++++ Information shown ++++

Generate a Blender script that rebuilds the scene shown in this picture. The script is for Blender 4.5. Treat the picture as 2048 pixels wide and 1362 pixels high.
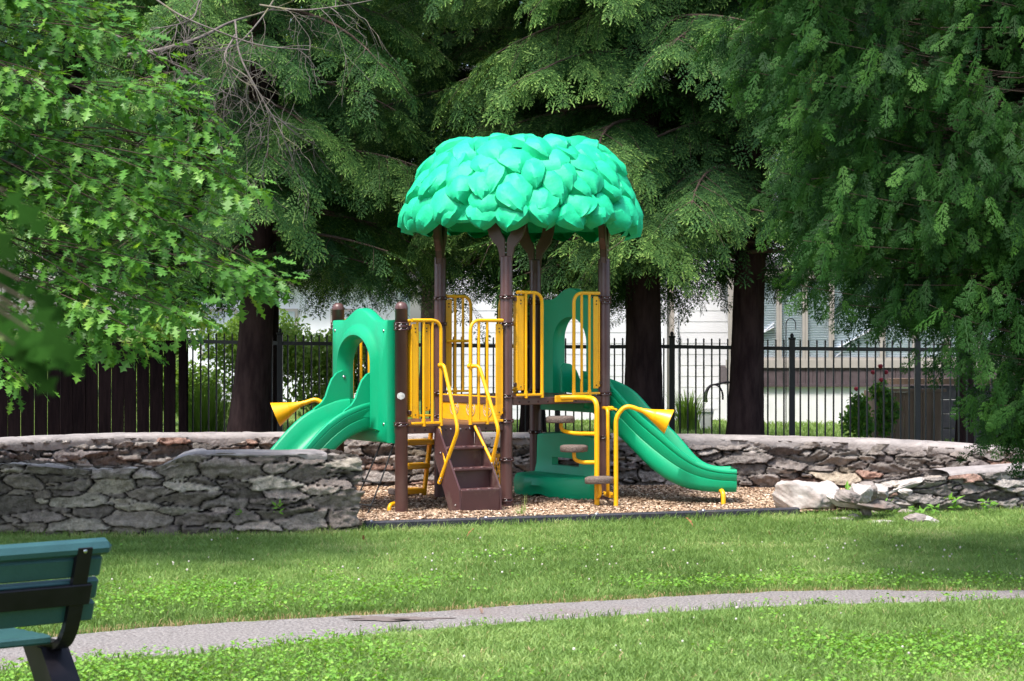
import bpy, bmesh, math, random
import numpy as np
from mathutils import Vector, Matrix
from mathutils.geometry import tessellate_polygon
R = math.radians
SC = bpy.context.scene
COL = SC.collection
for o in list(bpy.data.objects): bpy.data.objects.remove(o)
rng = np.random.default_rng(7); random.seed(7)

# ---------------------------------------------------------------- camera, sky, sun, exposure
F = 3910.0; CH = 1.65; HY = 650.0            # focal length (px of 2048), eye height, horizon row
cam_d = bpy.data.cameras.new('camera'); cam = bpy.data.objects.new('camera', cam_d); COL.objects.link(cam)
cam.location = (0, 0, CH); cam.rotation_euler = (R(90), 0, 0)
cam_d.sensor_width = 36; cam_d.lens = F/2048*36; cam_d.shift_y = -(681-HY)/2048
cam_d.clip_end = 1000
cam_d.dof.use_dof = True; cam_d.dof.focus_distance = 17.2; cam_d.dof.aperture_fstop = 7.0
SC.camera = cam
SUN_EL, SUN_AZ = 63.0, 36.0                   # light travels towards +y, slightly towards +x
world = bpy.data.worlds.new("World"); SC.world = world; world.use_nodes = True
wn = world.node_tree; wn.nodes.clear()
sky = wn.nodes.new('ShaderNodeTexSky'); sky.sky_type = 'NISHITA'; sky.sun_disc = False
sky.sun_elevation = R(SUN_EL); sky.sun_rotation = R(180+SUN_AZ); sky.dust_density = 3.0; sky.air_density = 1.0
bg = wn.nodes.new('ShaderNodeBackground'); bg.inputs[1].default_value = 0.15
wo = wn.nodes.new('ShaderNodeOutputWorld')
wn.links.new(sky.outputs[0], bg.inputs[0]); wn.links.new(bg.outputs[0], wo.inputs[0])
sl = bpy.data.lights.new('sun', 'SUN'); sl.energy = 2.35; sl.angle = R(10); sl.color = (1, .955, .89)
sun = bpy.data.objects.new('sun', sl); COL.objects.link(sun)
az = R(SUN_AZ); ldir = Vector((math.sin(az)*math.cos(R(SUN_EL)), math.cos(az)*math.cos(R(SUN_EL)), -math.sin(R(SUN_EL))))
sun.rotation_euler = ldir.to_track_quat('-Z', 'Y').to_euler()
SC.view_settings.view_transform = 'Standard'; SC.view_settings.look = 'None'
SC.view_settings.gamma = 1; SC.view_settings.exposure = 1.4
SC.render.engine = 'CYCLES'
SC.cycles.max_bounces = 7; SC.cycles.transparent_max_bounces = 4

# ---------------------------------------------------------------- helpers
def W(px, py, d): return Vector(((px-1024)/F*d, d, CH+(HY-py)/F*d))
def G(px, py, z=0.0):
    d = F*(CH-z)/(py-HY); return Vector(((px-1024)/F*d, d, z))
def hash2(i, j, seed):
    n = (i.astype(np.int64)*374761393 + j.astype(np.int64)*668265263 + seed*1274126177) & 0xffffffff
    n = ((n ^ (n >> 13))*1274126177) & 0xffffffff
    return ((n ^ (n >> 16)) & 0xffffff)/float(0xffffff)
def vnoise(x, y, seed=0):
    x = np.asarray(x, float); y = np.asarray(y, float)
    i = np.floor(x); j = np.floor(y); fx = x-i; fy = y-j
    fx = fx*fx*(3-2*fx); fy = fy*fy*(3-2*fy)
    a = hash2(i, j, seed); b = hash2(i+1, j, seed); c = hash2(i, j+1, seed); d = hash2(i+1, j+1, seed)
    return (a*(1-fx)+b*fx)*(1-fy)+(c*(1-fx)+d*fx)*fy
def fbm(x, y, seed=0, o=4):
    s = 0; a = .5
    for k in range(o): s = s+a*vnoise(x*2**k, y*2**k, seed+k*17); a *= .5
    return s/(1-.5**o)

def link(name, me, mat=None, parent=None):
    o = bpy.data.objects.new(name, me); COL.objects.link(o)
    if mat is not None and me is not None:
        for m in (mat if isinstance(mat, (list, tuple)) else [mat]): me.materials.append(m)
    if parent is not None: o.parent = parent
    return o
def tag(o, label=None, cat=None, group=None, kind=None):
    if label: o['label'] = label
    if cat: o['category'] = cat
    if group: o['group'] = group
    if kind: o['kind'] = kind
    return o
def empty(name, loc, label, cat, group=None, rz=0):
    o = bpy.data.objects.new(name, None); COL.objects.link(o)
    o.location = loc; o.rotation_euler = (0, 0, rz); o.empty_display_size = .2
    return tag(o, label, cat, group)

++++

▶ **Task details**: Give back exactly the lines from the first line of the data through the line with "rng = np.random.default_rng(7);", pictures excluded.

▶ **Worked answer**:
Generate a Blender script that rebuilds the scene shown in this picture. The script is for Blender 4.5. Treat the picture as 2048 pixels wide and 1362 pixels high.
import bpy, bmesh, math, random
import numpy as np
from mathutils import Vector, Matrix
from mathutils.geometry import tessellate_polygon
R = math.radians
SC = bpy.context.scene
COL = SC.collection
for o in list(bpy.data.objects): bpy.data.objects.remove(o)
rng = np.random.default_rng(7); random.seed(7)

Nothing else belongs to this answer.